• [Problem description]
Locate the line that contains "1932 pixels high." and the line that contains "vs.view_transform = 'Standard';". Copy both of them exactly, together with every line between them, and no others.

• [Exercise inputs]
'''

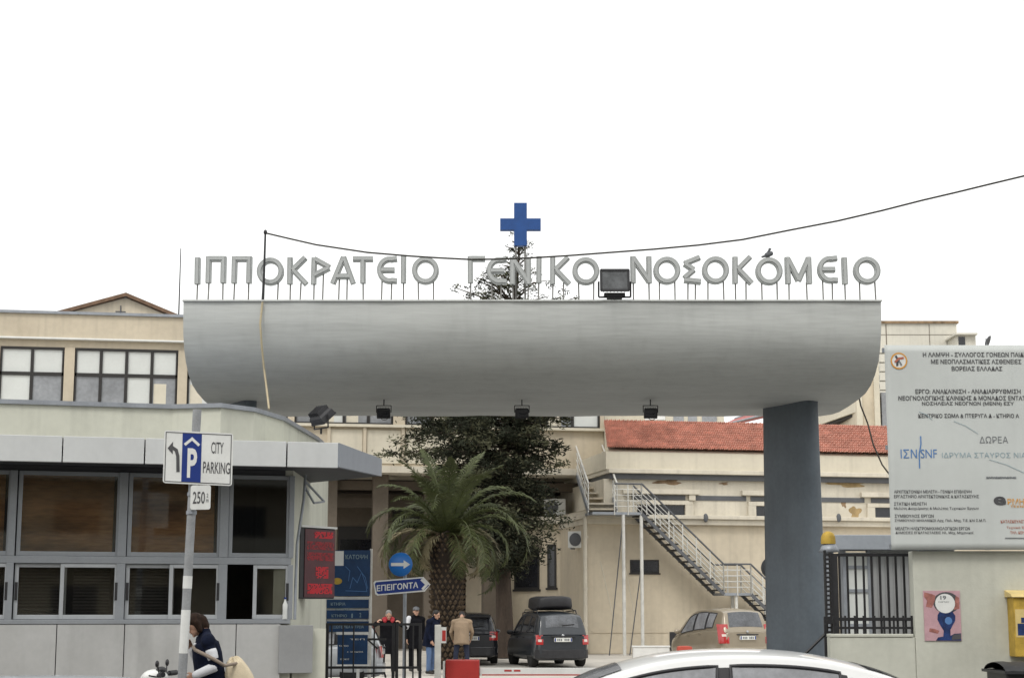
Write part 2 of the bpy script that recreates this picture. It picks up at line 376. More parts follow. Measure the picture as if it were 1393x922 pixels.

'''
'''

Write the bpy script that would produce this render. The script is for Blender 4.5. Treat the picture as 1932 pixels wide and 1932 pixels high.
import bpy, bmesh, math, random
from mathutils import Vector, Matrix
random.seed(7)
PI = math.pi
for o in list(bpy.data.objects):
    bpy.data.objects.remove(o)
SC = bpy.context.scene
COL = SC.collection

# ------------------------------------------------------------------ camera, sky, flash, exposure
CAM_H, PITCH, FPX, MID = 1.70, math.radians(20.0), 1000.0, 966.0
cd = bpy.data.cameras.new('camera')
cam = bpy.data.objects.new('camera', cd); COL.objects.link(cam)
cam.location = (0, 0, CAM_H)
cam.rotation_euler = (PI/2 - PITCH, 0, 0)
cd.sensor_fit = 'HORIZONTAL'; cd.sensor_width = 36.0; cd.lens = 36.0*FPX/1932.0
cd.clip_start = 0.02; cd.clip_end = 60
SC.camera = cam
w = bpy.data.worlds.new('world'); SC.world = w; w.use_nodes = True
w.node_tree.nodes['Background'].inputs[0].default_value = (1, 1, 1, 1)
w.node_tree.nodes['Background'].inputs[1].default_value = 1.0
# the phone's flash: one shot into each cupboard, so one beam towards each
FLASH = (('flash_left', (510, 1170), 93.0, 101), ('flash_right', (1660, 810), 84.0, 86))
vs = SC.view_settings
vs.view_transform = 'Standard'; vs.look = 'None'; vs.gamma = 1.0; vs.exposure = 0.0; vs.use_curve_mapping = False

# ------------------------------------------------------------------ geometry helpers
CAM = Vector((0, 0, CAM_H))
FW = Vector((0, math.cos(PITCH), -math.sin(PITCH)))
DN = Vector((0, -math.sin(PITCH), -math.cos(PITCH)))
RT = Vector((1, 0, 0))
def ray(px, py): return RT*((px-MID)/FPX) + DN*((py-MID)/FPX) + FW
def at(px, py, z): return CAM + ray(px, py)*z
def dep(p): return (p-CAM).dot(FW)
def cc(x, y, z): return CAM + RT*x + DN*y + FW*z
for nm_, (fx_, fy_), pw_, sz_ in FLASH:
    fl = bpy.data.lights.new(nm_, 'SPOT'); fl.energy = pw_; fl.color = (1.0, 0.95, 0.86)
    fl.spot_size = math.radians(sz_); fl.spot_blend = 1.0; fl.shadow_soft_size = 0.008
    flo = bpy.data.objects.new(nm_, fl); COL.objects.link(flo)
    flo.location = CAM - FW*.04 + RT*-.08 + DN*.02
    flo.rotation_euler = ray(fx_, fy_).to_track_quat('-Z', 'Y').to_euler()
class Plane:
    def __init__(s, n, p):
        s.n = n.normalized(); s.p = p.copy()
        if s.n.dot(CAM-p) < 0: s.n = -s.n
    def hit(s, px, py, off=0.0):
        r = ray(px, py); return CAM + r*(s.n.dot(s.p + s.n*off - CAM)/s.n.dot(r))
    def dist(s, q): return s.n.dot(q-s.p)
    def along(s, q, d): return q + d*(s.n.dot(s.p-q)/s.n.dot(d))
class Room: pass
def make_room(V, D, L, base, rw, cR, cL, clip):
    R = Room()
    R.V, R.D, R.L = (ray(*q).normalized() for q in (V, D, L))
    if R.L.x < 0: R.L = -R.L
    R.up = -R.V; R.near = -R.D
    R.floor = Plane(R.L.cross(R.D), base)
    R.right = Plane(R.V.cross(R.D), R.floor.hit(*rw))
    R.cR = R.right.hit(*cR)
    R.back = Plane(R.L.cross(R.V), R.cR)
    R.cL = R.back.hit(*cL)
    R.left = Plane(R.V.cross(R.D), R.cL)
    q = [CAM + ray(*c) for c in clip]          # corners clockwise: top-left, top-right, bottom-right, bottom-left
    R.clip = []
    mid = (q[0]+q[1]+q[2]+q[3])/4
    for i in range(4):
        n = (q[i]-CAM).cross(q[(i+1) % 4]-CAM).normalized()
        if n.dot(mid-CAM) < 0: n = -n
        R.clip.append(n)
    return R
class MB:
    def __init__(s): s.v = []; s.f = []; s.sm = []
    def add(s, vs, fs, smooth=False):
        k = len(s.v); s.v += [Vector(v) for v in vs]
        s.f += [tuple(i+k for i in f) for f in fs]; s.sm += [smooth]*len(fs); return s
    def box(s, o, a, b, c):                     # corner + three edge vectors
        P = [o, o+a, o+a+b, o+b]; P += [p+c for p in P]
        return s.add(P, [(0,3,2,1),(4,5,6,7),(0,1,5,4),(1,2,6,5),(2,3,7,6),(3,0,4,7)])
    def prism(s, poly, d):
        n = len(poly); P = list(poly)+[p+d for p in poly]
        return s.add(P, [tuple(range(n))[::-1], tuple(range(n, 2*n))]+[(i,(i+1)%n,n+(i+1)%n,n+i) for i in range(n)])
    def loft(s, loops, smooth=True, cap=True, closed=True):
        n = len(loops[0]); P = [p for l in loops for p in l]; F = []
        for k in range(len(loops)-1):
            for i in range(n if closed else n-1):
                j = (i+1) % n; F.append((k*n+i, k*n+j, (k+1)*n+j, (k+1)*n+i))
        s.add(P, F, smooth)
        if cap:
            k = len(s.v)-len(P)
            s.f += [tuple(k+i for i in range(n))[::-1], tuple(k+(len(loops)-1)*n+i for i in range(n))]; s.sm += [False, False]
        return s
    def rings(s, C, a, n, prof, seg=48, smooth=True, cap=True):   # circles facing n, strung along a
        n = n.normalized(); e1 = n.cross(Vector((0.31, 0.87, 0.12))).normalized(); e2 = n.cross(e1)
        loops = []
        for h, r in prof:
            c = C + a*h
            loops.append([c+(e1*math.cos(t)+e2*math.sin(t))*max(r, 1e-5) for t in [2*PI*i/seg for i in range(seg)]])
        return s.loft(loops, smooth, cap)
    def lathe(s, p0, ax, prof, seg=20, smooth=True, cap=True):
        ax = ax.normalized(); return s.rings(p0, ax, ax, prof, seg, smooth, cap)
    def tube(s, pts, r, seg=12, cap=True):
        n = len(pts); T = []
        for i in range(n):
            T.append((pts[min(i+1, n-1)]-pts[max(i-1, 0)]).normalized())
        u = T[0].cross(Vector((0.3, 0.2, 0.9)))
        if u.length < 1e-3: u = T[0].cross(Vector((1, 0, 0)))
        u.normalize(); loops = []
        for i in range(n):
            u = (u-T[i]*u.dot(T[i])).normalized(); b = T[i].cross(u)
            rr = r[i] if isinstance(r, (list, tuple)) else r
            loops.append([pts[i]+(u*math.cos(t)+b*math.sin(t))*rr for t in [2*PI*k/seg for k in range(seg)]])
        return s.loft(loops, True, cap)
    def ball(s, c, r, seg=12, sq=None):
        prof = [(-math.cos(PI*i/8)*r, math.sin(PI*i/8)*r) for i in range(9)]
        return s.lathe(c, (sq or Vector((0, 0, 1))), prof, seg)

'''
'''

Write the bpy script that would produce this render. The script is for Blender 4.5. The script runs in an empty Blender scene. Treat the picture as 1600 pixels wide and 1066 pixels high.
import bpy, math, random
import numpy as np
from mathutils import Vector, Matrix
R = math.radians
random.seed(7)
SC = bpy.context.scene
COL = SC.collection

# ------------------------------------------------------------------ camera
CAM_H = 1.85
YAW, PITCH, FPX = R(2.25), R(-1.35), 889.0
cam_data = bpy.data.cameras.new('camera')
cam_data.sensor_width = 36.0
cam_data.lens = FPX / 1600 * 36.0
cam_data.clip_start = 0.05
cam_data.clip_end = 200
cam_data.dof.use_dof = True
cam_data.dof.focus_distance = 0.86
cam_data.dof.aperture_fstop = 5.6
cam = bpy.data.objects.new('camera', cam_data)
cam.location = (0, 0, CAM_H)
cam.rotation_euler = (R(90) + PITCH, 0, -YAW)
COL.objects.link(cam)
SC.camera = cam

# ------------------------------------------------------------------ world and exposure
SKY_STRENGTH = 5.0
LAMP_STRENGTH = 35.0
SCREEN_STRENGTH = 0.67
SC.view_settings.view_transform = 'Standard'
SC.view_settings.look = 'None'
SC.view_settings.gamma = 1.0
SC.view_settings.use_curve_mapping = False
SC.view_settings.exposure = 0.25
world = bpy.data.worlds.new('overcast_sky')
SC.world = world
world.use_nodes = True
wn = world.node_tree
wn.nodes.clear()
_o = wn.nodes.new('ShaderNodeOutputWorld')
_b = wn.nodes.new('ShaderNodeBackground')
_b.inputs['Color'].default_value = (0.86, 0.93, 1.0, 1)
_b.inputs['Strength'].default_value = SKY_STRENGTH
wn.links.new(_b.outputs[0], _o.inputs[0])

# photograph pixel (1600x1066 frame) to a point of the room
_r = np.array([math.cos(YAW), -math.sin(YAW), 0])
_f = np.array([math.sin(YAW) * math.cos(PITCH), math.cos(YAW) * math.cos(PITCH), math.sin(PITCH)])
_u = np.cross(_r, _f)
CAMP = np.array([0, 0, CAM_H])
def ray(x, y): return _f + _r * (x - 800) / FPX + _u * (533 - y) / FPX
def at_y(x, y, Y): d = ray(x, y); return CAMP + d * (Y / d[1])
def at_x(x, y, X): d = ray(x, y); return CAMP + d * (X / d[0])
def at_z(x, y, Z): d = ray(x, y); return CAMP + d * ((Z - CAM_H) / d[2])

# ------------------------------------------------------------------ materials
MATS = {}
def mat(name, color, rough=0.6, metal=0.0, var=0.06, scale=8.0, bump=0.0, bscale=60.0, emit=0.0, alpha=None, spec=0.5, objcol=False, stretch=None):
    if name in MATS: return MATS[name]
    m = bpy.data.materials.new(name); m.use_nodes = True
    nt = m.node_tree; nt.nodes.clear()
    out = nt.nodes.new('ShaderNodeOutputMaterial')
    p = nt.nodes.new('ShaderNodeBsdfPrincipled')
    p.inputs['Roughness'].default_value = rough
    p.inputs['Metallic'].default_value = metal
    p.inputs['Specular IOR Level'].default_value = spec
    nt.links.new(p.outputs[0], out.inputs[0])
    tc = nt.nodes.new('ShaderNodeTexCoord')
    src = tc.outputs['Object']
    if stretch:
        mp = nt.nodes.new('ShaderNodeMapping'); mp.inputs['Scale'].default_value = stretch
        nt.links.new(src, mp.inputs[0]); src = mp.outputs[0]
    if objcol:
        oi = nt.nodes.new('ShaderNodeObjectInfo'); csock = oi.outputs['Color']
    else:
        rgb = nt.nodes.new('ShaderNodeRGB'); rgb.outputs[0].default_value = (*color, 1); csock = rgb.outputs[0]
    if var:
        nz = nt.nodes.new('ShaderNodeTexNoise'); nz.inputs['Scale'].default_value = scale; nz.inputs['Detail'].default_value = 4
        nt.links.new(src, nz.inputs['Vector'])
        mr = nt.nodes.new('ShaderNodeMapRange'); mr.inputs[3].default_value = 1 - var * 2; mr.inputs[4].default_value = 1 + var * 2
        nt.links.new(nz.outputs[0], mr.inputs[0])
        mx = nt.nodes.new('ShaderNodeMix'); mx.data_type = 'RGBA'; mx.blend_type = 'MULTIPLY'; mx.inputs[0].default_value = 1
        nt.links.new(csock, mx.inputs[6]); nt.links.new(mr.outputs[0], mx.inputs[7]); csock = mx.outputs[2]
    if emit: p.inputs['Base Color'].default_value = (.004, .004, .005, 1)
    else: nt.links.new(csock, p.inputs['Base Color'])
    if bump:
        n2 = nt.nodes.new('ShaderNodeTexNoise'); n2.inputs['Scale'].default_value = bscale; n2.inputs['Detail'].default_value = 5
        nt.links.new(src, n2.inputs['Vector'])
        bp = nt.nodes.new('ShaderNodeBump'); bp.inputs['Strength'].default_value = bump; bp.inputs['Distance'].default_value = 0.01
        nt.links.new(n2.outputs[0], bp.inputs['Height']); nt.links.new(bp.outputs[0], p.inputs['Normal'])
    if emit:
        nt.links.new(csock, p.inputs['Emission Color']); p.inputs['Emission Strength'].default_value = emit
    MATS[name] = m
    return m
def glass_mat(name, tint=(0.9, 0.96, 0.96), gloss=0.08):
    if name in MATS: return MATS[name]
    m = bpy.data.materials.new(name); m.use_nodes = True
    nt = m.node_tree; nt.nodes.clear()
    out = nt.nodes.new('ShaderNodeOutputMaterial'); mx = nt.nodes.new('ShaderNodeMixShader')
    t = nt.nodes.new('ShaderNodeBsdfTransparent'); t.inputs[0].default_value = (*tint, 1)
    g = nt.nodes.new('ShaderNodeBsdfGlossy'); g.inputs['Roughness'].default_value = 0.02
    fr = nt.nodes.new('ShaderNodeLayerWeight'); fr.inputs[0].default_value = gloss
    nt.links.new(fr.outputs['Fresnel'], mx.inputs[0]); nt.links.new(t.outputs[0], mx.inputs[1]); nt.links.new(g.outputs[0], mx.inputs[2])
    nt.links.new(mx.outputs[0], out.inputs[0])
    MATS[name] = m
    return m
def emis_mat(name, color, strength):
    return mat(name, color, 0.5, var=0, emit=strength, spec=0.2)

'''

• [Written answer]
Write the bpy script that would produce this render. The script is for Blender 4.5. Treat the picture as 1932 pixels wide and 1932 pixels high.
import bpy, bmesh, math, random
from mathutils import Vector, Matrix
random.seed(7)
PI = math.pi
for o in list(bpy.data.objects):
    bpy.data.objects.remove(o)
SC = bpy.context.scene
COL = SC.collection

# ------------------------------------------------------------------ camera, sky, flash, exposure
CAM_H, PITCH, FPX, MID = 1.70, math.radians(20.0), 1000.0, 966.0
cd = bpy.data.cameras.new('camera')
cam = bpy.data.objects.new('camera', cd); COL.objects.link(cam)
cam.location = (0, 0, CAM_H)
cam.rotation_euler = (PI/2 - PITCH, 0, 0)
cd.sensor_fit = 'HORIZONTAL'; cd.sensor_width = 36.0; cd.lens = 36.0*FPX/1932.0
cd.clip_start = 0.02; cd.clip_end = 60
SC.camera = cam
w = bpy.data.worlds.new('world'); SC.world = w; w.use_nodes = True
w.node_tree.nodes['Background'].inputs[0].default_value = (1, 1, 1, 1)
w.node_tree.nodes['Background'].inputs[1].default_value = 1.0
# the phone's flash: one shot into each cupboard, so one beam towards each
FLASH = (('flash_left', (510, 1170), 93.0, 101), ('flash_right', (1660, 810), 84.0, 86))
vs = SC.view_settings
vs.view_transform = 'Standard'; vs.look = 'None'; vs.gamma = 1.0; vs.exposure = 0.0; vs.use_curve_mapping = False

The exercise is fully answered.